Унаследовавший военную кампанию Луи-Филипп с жаром взялся за дело, отчасти из страха потерять лицо, отчасти из боязни выказать слабость перед англичанами, которые внимательно следили за французскими маневрами и выжидали удобного момента, чтобы вмешаться в дела региона. Парижане довольно равнодушно отнеслись к политическому аспекту этой истории. Только после того как войска углубились внутрь страны, начали гибнуть в засадах и замерзать в горах до смерти, журналам удалось привлечь внимание жителей столицы к происходящему в Алжире. Война оказалась отнюдь не прогулкой по парку. К удивлению французских генералов, алжирское общество, строившееся по родовому признаку, сплотил воедино двадцатипятилетний Абд-аль-Кадер. Этот жесткий прямолинейный лидер одержал над колониальными войсками победы, казавшиеся невозможными. Ответ французов был жестоким и беспощадным (век XX видел подобное).
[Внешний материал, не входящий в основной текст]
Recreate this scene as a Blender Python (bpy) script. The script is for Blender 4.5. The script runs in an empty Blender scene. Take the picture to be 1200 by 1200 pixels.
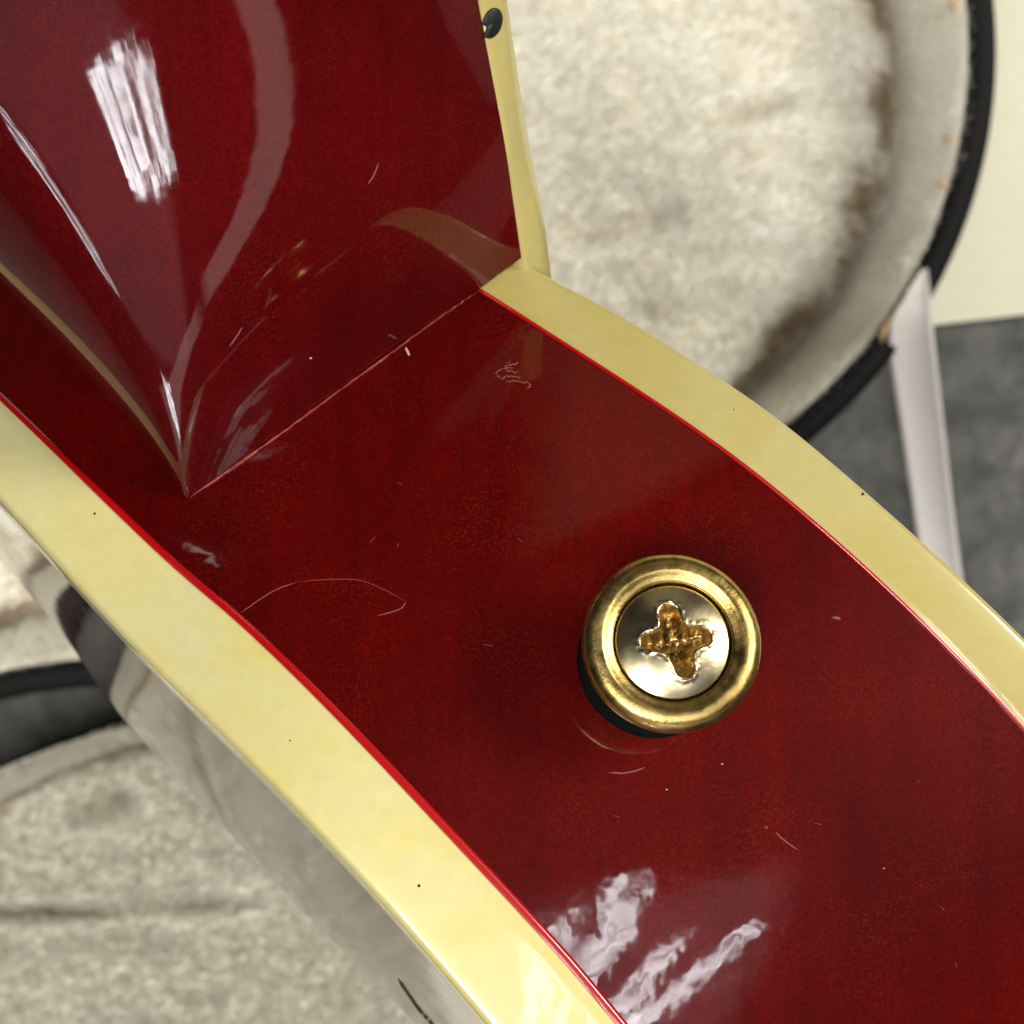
import bpy, math, random
import numpy as np
from mathutils import Vector, noise
from mathutils.bvhtree import BVHTree
rng = np.random.default_rng(7); random.seed(7)
SC = bpy.context.scene; COL = SC.collection

# ------------------------------------------------------------------ camera
CAMZ = 0.72
cam = bpy.data.cameras.new('camera'); camo = bpy.data.objects.new('camera', cam); COL.objects.link(camo)
camo.location = (0, 0, CAMZ); camo.rotation_euler = (0, 0, 0)
cam.sensor_width = 36; cam.lens = 72; cam.clip_start = 0.01; cam.clip_end = 50
cam.dof.use_dof = True; cam.dof.focus_distance = 0.157; cam.dof.aperture_fstop = 82
SC.camera = camo

# ------------------------------------------------------------------ world, exposure
w = bpy.data.worlds.new('World'); SC.world = w; w.use_nodes = True
bg = w.node_tree.nodes['Background']; bg.inputs[0].default_value = (1.0, 0.95, 0.84, 1); bg.inputs[1].default_value = 0.014
SC.view_settings.view_transform = 'Standard'; SC.view_settings.look = 'None'
SC.view_settings.exposure = 0; SC.view_settings.gamma = 1

# ------------------------------------------------------------------ room lamps, plus unseen lamps added for reflections
def area(name, loc, target, sx, sy, power, color, roll=0):
    l = bpy.data.lights.new(name, 'AREA'); l.shape = 'RECTANGLE'; l.size = sx; l.size_y = sy
    l.energy = power; l.color = color
    o = bpy.data.objects.new(name, l); COL.objects.link(o); o.location = loc
    d = Vector(target) - Vector(loc)
    q = d.to_track_quat('-Z', 'Y'); o.rotation_mode = 'QUATERNION'
    from mathutils import Quaternion
    o.rotation_quaternion = q @ Quaternion((0, 0, 1), roll)
    return o
LAMPS = [
    ('ceiling_lamp', (-0.55, -0.75, 4.4), (0, 0, .4), 1.2, 1.2, 130, (1.0, .96, .86), 0),
    ('ceiling_lamp', (3.3, 1.5, 3.1), (0, 0, .4), 1.3, 1.3, 150, (1.0, .95, .82), 0),
    ('added_streak_light', (1.85, -1.92, 1.75), (0, 0, .56), 1.9, .30, 2.4, (1.0, .78, .72), -.12),  # unseen, added for the long streak on the neck
    ('added_streak_light', (.05, -2.65, 1.33), (0, 0, .56), 2.5, .28, 2.9, (1.0, .78, .72), .36),  # added to carry that streak on towards the heel
    ('added_sheen_panel', (.5, 2.7, 1.95), (0, 0, .5), 1.9, 1.7, 2.3, (1.0, .82, .5), .3),  # unseen, added for the brownish sheen on the body side
    ('added_sheen_panel', (.52, -.20, 2.1), (0, 0, .56), .8, .6, .9, (1.0, .80, .86), .2),  # unseen, added for the haze around the lower highlight
    ('added_veil_light', (-.35, -2.75, 2.6), (0, 0, .56), 2.9, 2.4, 11, (1.0, .66, .74), .05),  # unseen, added for the pale veil on the left of the neck
]
for a in LAMPS:
    o = area(*a)
    if a[0] in ('ceiling_lamp',): continue
    l = o.data; l.use_nodes = True; nt = l.node_tree; em = nt.nodes['Emission']; geo = nt.nodes.new('ShaderNodeNewGeometry')
    sx_, g_ = nt.nodes.new('ShaderNodeSeparateXYZ'), None
    nt.links.new(geo.outputs['Parametric'], sx_.inputs[0])
    def tent(sock, pw):
        m1 = nt.nodes.new('ShaderNodeMath'); m1.operation = 'SUBTRACT'; m1.inputs[1].default_value = .5; nt.links.new(sock, m1.inputs[0])
        m2 = nt.nodes.new('ShaderNodeMath'); m2.operation = 'ABSOLUTE'; nt.links.new(m1.outputs[0], m2.inputs[0])
        m3 = nt.nodes.new('ShaderNodeMapRange'); m3.interpolation_type = 'SMOOTHSTEP'; m3.inputs[1].default_value = .5; m3.inputs[2].default_value = pw
        m3.inputs[3].default_value = 0; m3.inputs[4].default_value = 1; nt.links.new(m2.outputs[0], m3.inputs[0]); return m3.outputs[0]
    pw = {'added_streak_light': .36, 'added_veil_light': .40, 'added_sheen_panel': .33}.get(a[0], .26)
    mu = nt.nodes.new('ShaderNodeMath'); mu.operation = 'MULTIPLY'
    nt.links.new(tent(sx_.outputs[0], pw), mu.inputs[0]); nt.links.new(tent(sx_.outputs[1], pw), mu.inputs[1]); nt.links.new(mu.outputs[0], em.inputs['Strength'])
# unseen lamps added for the crinkled highlights; noise makes each one patchy
def patchy_lamp(name, loc, target, sx, sy, power, color, roll, scale, lo, hi, seed):
    o = area(name, loc, target, sx, sy, power, color, roll); l = o.data; l.use_nodes = True; nt = l.node_tree
    em = nt.nodes['Emission']; geo = nt.nodes.new('ShaderNodeNewGeometry'); mp = nt.nodes.new('ShaderNodeMapping')
    mp.inputs['Scale'].default_value = (*scale, 1); mp.inputs['Location'].default_value = (seed, seed * 2, 0)
    n = nt.nodes.new('ShaderNodeTexNoise'); n.inputs['Scale'].default_value = 1; n.inputs['Detail'].default_value = 6; n.inputs['Roughness'].default_value = .62
    n.inputs['Distortion'].default_value = .8
    cr = nt.nodes.new('ShaderNodeValToRGB'); cr.color_ramp.elements[0].position = lo; cr.color_ramp.elements[1].position = hi
    cr.color_ramp.elements[0].color = (.03, .03, .03, 1)
    nt.links.new(geo.outputs['Parametric'], mp.inputs[0]); nt.links.new(mp.outputs[0], n.inputs['Vector']); nt.links.new(n.outputs[0], cr.inputs[0])
    nt.links.new(cr.outputs[0], em.inputs['Color']); em.inputs['Strength'].default_value = 1.0
    return o
for (x, y, ext_y, ext_x, roll, seed) in [(.365, .03, .16, .050, .10, 1.3), (.435, .04, .22, .055, -.1, 2.9), (.545, -.14, .24, .050, .15, 5.1), (.620, -.15, .26, .045, -.5, 7.7),
                                         (.270, -.07, .22, .050, .05, 3.3), (.335, -.15, .18, .045, .0, 8.2), (.480, -.17, .12, .040, .1, 6.6)]:
    patchy_lamp('highlight_lamp', (x, y, 1.95), (0, 0, .56), ext_y, ext_x, 52 * ext_x * ext_y, (.95, .97, 1.0), roll, (6, 3.2), .38, .56, seed)  # one slender lamp added per highlight stripe on side and binding
patchy_lamp('window_glint_lamp', (.55, -2.29, 2.50), (0, 0, .57), 1.0, .12, 8.5, (.95, .97, 1.0), -.06, (7, 2.2), .45, .57, 6.1)  # added for the bright patch on the neck
patchy_lamp('window_glint_lamp', (-1.47, -2.44, 1.50), (0, 0, .57), .26, .16, 1.7, (.95, .97, 1.0), .4, (5, 2), .44, .56, 1.2)  # added for the lower left streak on the neck
patchy_lamp('corner_glint_lamp', (-.55, -2.9, 1.22), (0, 0, .57), .35, .25, 5, (.95, .95, 1.0), 0, (2, 6), .42, .54, 2.2)  # added for the small glints at the heel corner

# ------------------------------------------------------------------ helpers
def at(px, py, d):
    """photo pixel (1200 px frame) and depth below the camera -> place"""
    return np.array(((px - 600) / 1200 * .5 * d, (600 - py) / 1200 * .5 * d, CAMZ - d))
def mesh_obj(name, verts, faces, mat, parent=None, smooth=True, kind=None):
    me = bpy.data.meshes.new(name); me.from_pydata([tuple(map(float, v)) for v in verts], [], faces)
    me.update()
    if mat: me.materials.append(mat)
    if smooth: me.polygons.foreach_set('use_smooth', [True] * len(me.polygons))
    o = bpy.data.objects.new(name, me); COL.objects.link(o)
    if parent is not None: o.parent = parent; o.matrix_parent_inverse = parent_inv(parent)
    if kind: o['kind'] = kind
    return o
def parent_inv(p):
    from mathutils import Matrix
    if p.type != 'EMPTY': return Matrix.Identity(4)
    m = Matrix.Identity(4); q = p
    while q is not None:
        m = Matrix.Translation(q.location) @ m if q.type == 'EMPTY' else m
        q = q.parent
    return m.inverted()
def empty(name, loc, label, cat):
    o = bpy.data.objects.new(name, None); COL.objects.link(o); o.location = loc
    o.empty_display_size = .02; o['label'] = label; o['category'] = cat
    return o
def crspline(P, n):
    """Catmull-Rom through the rows of P, n samples"""
    P = np.asarray(P, float); m = len(P)
    Q = np.vstack([2 * P[0] - P[1], P, 2 * P[-1] - P[-2]])
    out = []
    for s in np.linspace(0, m - 1, n):
        i = min(int(s), m - 2); f = s - i
        a, b, c, d = Q[i], Q[i + 1], Q[i + 2], Q[i + 3]
        out.append(.5 * ((2 * b) + (-a + c) * f + (2 * a - 5 * b + 4 * c - d) * f * f + (-a + 3 * b - 3 * c + d) * f ** 3))
    return np.array(out)
def grid_faces(nr, nc, closed=False):
    f = []
    for i in range(nr - 1):
        for j in range(nc if closed else nc - 1):
            k = (j + 1) % nc
            f.append((i * nc + j, i * nc + k, (i + 1) * nc + k, (i + 1) * nc + j))
    return f
def flip(f): return [tuple(reversed(q)) for q in f]
def tube(name, pts, rad, mat, parent, seg=8, taper=True, kind=None):
    pts = np.asarray(pts, float); n = len(pts)
    rad = np.full(n, rad) if np.isscalar(rad) else np.asarray(rad)
    V = []
    for i in range(n):
        t = pts[min(i + 1, n - 1)] - pts[max(i - 1, 0)]; t /= np.linalg.norm(t)
        a = np.cross(t, (0, 0, 1.0))
        if np.linalg.norm(a) < 1e-6: a = np.array((1.0, 0, 0))
        a /= np.linalg.norm(a); b = np.cross(t, a)
        r = rad[i] * (min(1, 6 * min(i, n - 1 - i) / n + .08) if taper else 1)
        for k in range(seg):
            an = 2 * math.pi * k / seg
            V.append(pts[i] + r * (math.cos(an) * a + math.sin(an) * b))
    F = grid_faces(n, seg, True); F.append(tuple(range(seg))[::-1]); F.append(tuple(range((n - 1) * seg, n * seg)))
    return mesh_obj(name, V, F, mat, parent, kind=kind)

# ------------------------------------------------------------------ materials
def new_mat(name):
    m = bpy.data.materials.new(name); m.use_nodes = True
    nt = m.node_tree; return m, nt, nt.nodes['Principled BSDF']
def N(nt, t, **kw):
    n = nt.nodes.new(t)
    for k, v in kw.items():
        if k.startswith('i_'): n.inputs[k[2:].replace('_', ' ')].default_value = v
        else: setattr(n, k, v)
    return n
def noise_node(nt, scale, detail=4, rough=.55, dist=0, stretch=None):
    tc = N(nt, 'ShaderNodeTexCoord'); src = tc.outputs['Object']
    if stretch:
        mp = N(nt, 'ShaderNodeMapping'); mp.inputs['Scale'].default_value = stretch[0]; mp.inputs['Rotation'].default_value = stretch[1]
        nt.links.new(src, mp.inputs[0]); src = mp.outputs[0]
    n = N(nt, 'ShaderNodeTexNoise'); n.inputs['Scale'].default_value = scale; n.inputs['Detail'].default_value = detail
    n.inputs['Roughness'].default_value = rough; n.inputs['Distortion'].default_value = dist
    nt.links.new(src, n.inputs['Vector']); return n
def ramp(nt, src, stops):
    r = N(nt, 'ShaderNodeValToRGB'); cr = r.color_ramp
    while len(cr.elements) < len(stops): cr.elements.new(.5)
    for e, (p, c) in zip(cr.elements, stops):
        e.position = p; e.color = (*c, 1) if len(c) == 3 else c
    nt.links.new(src, r.inputs[0]); return r
def mix(nt, fac, a, b, mode='MIX'):
    m = N(nt, 'ShaderNodeMix', data_type='RGBA', blend_type=mode)
    for sock, v in ((m.inputs[0], fac), (m.inputs[6], a), (m.inputs[7], b)):
        if hasattr(v, 'is_linked') or hasattr(v, 'links'): nt.links.new(v, sock)
        else: sock.default_value = v if not isinstance(v, tuple) else (*v, 1) if len(v) == 3 else v
    return m.outputs[2]
def bump(nt, bs, h, strength, dist=.001, coat=False, prev=None):
    b = N(nt, 'ShaderNodeBump'); b.inputs['Strength'].default_value = strength; b.inputs['Distance'].default_value = dist
    nt.links.new(h, b.inputs['Height'])
    if prev: nt.links.new(prev.outputs[0], b.inputs['Normal'])
    nt.links.new(b.outputs[0], bs.inputs['Coat Normal' if coat else 'Normal']); return b

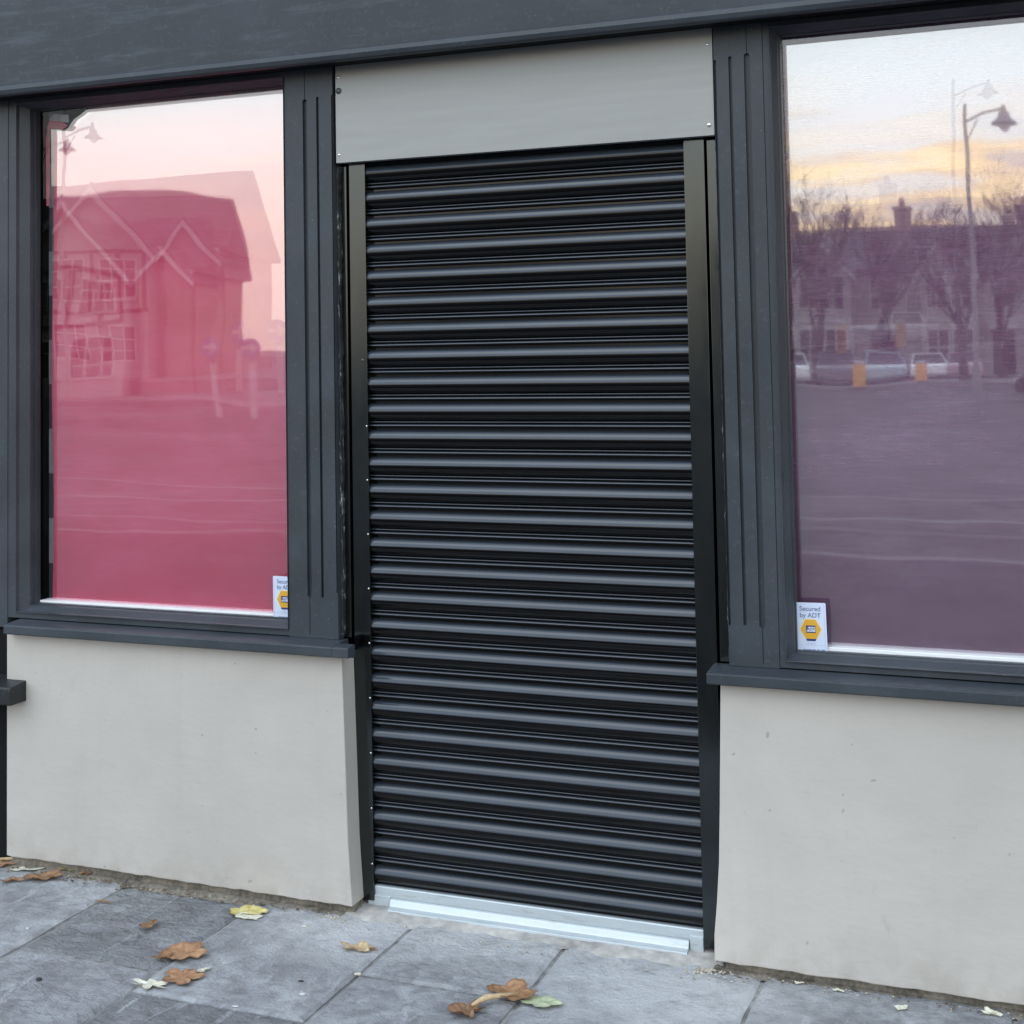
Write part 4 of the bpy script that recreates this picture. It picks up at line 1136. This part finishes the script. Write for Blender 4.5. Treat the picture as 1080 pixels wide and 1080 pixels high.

Луи-Филипп объявил, что для победы все методы хороши. «Какая разница, — заявил он, — если в Африке прозвучит сто миллионов выстрелов? В Европе их не слышно». Парижане были шокированы, когда узнали, что французская армия в 1843 году уничтожила почти пятьсот мужчин, женщин и детей: перед пещерами, где они прятались, солдаты разожгли костры и ждали, пока арабы задохнутся.
Горожане вознегодовали того пуще, когда открылось, что руководил бесчеловечной акцией генерал Тома Бужо — тот самый мясник, что в 1834 устроил бойню на улице Транснонен. Как бы то ни было, колонизация продолжалась. К концу 1840-х годов французские южане (пролетарии в основе своей), а также некоторые итальянцы и испанцы потянулись в Алжир, где основали фермы и начали торговать. Алжирцы нарекли новых поселенцев древним словом, которым называли римлян — «roumis», а позднее — «pieds noirs»[82]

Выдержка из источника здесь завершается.